投稿者:SlowBird - この投稿者のレビュー一覧を見る
いわゆるところ女偏歴の物語ということになっていると思うが、僕が読むとこれは旅の物語になるのだ。もっとも正直に白状すれば、この岩波文庫版の原文では恥ずかしながら意味がよく読み取れてない部分が多い。自分を例にするのもなんですが、これから読む人には現代語訳(吉行淳之介とか)をお勧めします。
主人公の世之介は、幼い頃から京、大阪あたりをふらふらと遊び回っているが、そのうち勘当されたり、出家するはめになったりして、諸国を流浪せざるを得なくなり、またまた膨大な資産を得るとふらふらと遊び回る。それは駿河、江戸はもとより、信州、新潟、水戸、西は小倉、博多へと。どこへ行っても女郎、花魁、素人など縁があってか好んでか遊びまくるのだが、その土地ごとに風物、習俗は様々で、人もいろいろ。関わり方も千差万別で、まさに遊びを尽くすと言うにふさわしい。

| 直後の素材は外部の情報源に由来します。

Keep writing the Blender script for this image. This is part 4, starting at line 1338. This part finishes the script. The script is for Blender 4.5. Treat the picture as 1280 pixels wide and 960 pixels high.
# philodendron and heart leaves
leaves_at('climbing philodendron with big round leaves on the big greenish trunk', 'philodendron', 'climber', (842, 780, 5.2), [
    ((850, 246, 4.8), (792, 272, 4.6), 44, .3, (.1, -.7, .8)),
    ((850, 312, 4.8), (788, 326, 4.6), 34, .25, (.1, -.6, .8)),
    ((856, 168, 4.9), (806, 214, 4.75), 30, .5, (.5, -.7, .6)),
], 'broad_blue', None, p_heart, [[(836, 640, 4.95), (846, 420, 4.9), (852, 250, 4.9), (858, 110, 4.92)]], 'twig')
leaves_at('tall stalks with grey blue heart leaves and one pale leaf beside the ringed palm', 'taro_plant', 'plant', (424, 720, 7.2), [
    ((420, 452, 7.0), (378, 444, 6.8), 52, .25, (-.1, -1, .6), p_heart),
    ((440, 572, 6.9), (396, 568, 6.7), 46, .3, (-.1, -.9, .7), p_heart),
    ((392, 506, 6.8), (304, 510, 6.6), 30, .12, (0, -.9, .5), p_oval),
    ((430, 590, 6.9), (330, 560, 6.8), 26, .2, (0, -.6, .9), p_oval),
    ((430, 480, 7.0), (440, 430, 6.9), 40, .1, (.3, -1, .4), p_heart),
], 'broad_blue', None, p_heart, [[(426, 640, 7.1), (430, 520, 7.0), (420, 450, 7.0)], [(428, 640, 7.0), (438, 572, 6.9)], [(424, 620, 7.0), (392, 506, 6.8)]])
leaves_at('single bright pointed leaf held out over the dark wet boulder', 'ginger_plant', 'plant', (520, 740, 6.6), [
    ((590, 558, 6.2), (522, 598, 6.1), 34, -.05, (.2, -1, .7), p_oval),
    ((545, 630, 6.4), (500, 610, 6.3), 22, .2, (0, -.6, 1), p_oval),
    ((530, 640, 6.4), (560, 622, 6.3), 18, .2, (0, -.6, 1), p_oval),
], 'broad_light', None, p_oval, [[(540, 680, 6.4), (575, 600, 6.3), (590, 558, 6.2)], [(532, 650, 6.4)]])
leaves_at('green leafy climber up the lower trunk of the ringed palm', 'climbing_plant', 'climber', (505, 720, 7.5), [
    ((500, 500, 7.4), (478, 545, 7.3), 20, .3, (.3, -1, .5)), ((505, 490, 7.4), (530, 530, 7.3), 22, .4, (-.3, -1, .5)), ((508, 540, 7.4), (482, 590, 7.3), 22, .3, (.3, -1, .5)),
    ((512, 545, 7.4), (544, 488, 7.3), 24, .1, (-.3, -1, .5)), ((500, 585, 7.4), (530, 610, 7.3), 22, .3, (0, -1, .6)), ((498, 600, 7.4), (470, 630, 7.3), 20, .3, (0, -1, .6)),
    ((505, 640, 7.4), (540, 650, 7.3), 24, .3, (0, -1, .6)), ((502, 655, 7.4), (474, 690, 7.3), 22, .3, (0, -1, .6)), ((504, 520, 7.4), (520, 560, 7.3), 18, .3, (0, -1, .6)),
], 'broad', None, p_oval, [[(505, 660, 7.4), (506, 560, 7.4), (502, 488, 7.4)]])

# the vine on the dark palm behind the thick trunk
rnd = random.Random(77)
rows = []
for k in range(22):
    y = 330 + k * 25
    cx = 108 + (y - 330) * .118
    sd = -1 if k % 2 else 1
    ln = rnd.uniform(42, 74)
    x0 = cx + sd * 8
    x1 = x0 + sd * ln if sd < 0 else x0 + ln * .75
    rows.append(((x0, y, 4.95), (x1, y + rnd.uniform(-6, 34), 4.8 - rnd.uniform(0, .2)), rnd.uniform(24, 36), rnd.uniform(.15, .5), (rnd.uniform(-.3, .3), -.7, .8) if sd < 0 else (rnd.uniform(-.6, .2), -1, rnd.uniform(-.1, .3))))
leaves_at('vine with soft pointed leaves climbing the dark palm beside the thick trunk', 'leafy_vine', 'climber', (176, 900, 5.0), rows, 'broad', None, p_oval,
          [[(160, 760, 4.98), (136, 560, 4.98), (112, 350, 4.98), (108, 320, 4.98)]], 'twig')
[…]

それだけの遊びが若い時から出来るというのも、好きだからというだけでなく、言葉、立ち居振る舞い、教養、風流、気遣いと、あらゆる点で人の心を捉える才能があってこそなのも、きちんと描写されているのが侮れないところ。特に遊び場の頂点に立つ太夫に心通わせられるのは、やはり並大抵ではないのだ。才あって様々な経験ができ、経験がまた人格を育てるというのが、この世之介の生涯を通じて感じられる。
そして土地折々の遊びどころ、それぞれの性格、風情もあれば、京などの都会への憧れもある。そこの頂点たる太夫の言動はやはり艶やかで、これがとてもトキメク。特になんといっても京の吉野太夫。いなくなると京から桜が消えたようだと言われるほどの美女。たまりません。
そうやっていろいろな土地のいろいろなシチュエーションで女(遊び)を描いているとも言えるし、女を通じて日本中を描いているとも言える。だから世之介の「世」は、浮世の「世」かもしれないが、世界の「世」じゃないかなんて気もするのだ。女と世界というのは不即不離、一つながりのものとして捉えられているのかもしれない。いや、きっとそうだ。西鶴にとっても、女を描こうとしたのか、世の中を描こうとしたのかなんて区別も無いのだ。世界とはすべからく堪能すべきもので、十分濃厚に味あわせてくれる。
ところで文章が読みにくい一因は、西鶴が俳諧出身ということによるのだろうか、読む時のリズムで文を区切っているせいがあるように思う。逆に言えば、それこそ謡うようなリズムで読み進めれば一層心地よく感じられるということだろう。残念ながらその境地には至りませんでしたが。